- _Task data_
>> START

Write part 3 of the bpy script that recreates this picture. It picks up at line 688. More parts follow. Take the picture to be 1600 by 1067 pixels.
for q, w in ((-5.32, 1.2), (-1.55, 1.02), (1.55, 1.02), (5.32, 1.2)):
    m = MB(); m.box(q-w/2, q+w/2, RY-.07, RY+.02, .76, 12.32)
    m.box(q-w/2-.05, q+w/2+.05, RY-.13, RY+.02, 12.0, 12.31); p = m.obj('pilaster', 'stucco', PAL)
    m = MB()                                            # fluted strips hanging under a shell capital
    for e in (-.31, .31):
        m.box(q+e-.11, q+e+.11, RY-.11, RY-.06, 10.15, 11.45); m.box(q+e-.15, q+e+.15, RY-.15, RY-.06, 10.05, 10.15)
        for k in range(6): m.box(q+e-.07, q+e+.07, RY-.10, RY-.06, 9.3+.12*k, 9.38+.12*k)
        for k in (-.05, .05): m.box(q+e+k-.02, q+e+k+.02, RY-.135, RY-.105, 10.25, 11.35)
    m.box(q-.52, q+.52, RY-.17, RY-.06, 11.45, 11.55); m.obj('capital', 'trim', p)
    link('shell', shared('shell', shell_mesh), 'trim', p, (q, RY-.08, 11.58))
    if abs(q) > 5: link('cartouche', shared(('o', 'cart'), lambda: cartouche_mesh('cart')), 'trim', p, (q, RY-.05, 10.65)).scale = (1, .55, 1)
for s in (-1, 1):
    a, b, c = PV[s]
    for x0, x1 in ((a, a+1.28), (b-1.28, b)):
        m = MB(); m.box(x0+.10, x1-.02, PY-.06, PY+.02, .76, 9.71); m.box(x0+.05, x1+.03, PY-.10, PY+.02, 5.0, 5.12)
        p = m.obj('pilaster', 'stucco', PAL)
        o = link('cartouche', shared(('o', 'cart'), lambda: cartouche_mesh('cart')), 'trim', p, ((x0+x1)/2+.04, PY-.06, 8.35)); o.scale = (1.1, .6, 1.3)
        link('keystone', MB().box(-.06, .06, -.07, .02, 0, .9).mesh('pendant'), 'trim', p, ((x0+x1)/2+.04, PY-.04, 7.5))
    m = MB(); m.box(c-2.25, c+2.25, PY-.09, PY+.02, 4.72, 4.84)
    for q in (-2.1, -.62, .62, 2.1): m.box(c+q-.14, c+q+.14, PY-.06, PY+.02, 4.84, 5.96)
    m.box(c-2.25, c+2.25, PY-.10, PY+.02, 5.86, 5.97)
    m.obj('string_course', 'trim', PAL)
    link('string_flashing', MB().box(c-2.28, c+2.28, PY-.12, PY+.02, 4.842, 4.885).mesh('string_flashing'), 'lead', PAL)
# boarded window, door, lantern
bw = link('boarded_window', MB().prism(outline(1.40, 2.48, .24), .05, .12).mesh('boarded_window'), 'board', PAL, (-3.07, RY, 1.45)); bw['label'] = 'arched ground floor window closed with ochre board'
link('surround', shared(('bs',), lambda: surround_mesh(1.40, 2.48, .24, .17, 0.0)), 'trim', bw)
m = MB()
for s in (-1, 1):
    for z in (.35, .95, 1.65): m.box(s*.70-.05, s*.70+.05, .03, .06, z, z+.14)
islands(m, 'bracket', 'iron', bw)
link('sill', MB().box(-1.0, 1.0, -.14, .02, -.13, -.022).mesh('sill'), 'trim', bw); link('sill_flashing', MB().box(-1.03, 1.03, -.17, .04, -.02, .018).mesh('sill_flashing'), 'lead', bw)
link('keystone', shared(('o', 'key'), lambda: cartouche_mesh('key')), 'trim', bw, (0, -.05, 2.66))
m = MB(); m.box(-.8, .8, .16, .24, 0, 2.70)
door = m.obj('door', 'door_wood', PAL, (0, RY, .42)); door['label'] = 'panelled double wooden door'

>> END
>> START

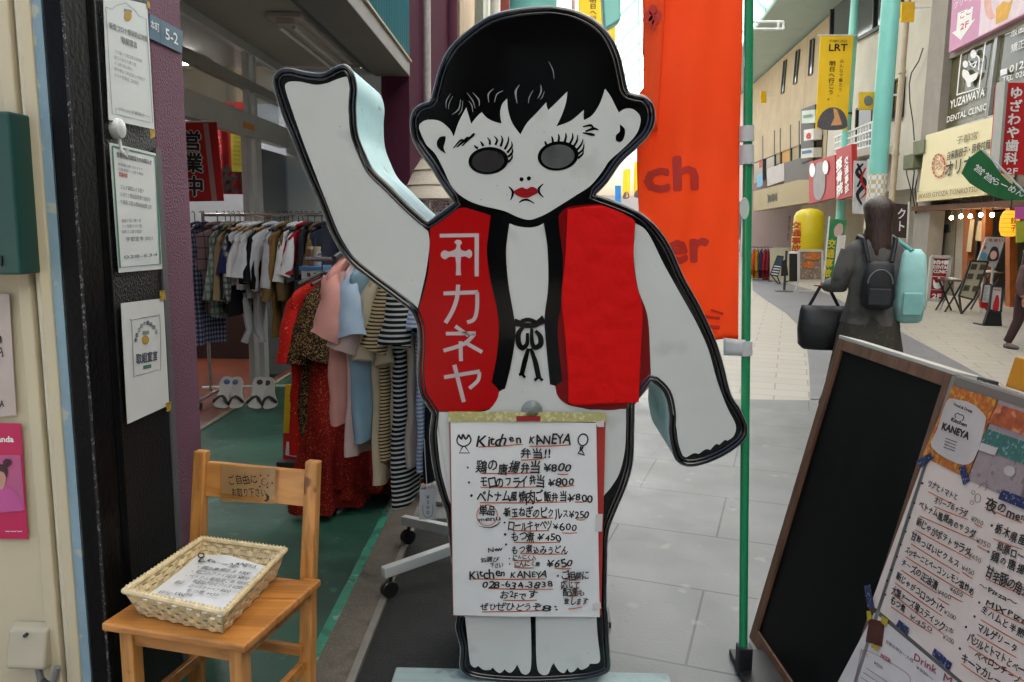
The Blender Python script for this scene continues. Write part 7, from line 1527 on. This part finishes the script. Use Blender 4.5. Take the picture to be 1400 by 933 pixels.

>> END

- _Written request_
Using the listing above, show every line that includes the string "part".

- _Final answer_
Write part 3 of the bpy script that recreates this picture. It picks up at line 688. More parts follow. Take the picture to be 1600 by 1067 pixels.
The Blender Python script for this scene continues. Write part 7, from line 1527 on. This part finishes the script. Use Blender 4.5. Take the picture to be 1400 by 933 pixels.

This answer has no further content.